Some of my friends have grad school lined up come fall, others are off to various parts of the world or are still finishing undergrad programs, and those fortunate few have a job lined up, even if it’s not in the field they’d like to ultimately pursue. When I look at them, with their future defined for the next year or five, I envy them a little bit: at least they know what’s on the other end of that walk across the stage.

But there’s a part of me that kind of likes not knowing. With no set plan, I have no way to fail at what I intend to do, because there’s nothing there. I’ll simply make it up as I go. This appeals to the spontaneous side that I know exists deep down inside of me, but that’s usually covered up by my tendency towards control. There’s an air of adventure to the uncertainty. I can do whatever I’d like, because I have no other plans to live up to. No one to disappoint or impress, no clock to punch or deadlines to meet.

I am both consoled and irritated by the words of Jeremiah, who assures me that the Lord has plans to prosper and not to harm me, to give me a hope and a future.
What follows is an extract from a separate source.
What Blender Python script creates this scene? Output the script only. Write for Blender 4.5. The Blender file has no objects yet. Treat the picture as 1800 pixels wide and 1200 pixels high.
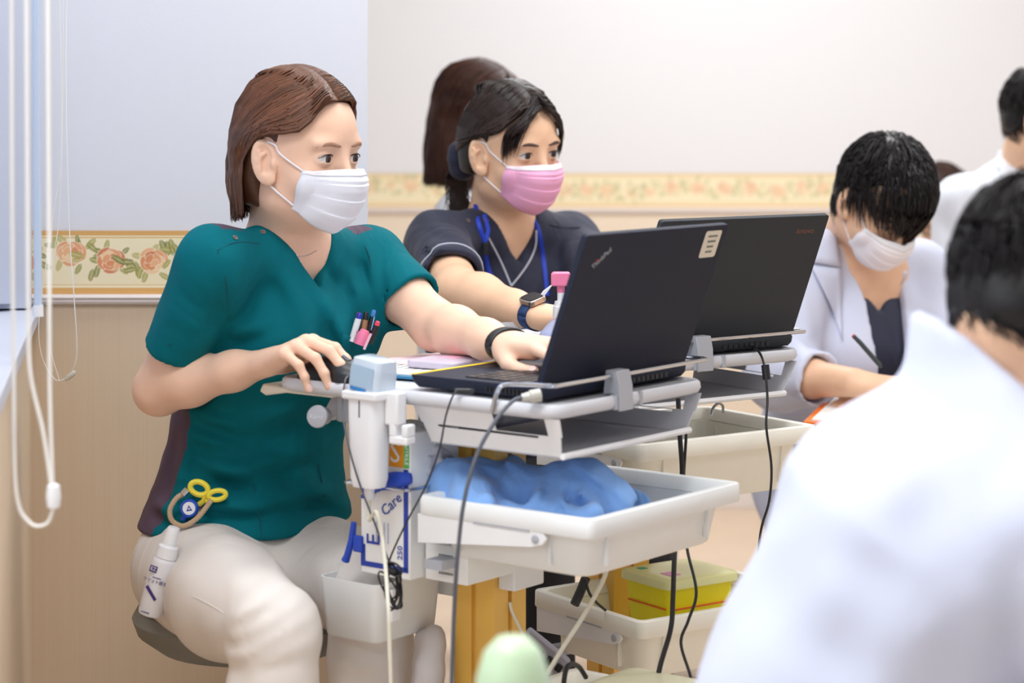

It’s not that I don’t believe it; the knowledge that God has something worked out is what gives me the motivation to get out of bed, go to my internship, take my tests, write my papers. There is a point to this, even if I can’t see it.

I still have several months before I don that silly hat and walk across that stage, so it’s not as though this story is done; there is always more to be written. There’s a tension here, between embracing the uncertainty and being terrified of it. I will continue to live in the land of uncertain for an indefinite amount of time, but I will do my best to enjoy my stay here. To take the time to breath in the hope of good things, and to not be overcome by the fear of the uncertainty. And to take solace in that I am certain of not just my uncertainty, but of my God’s plan in it.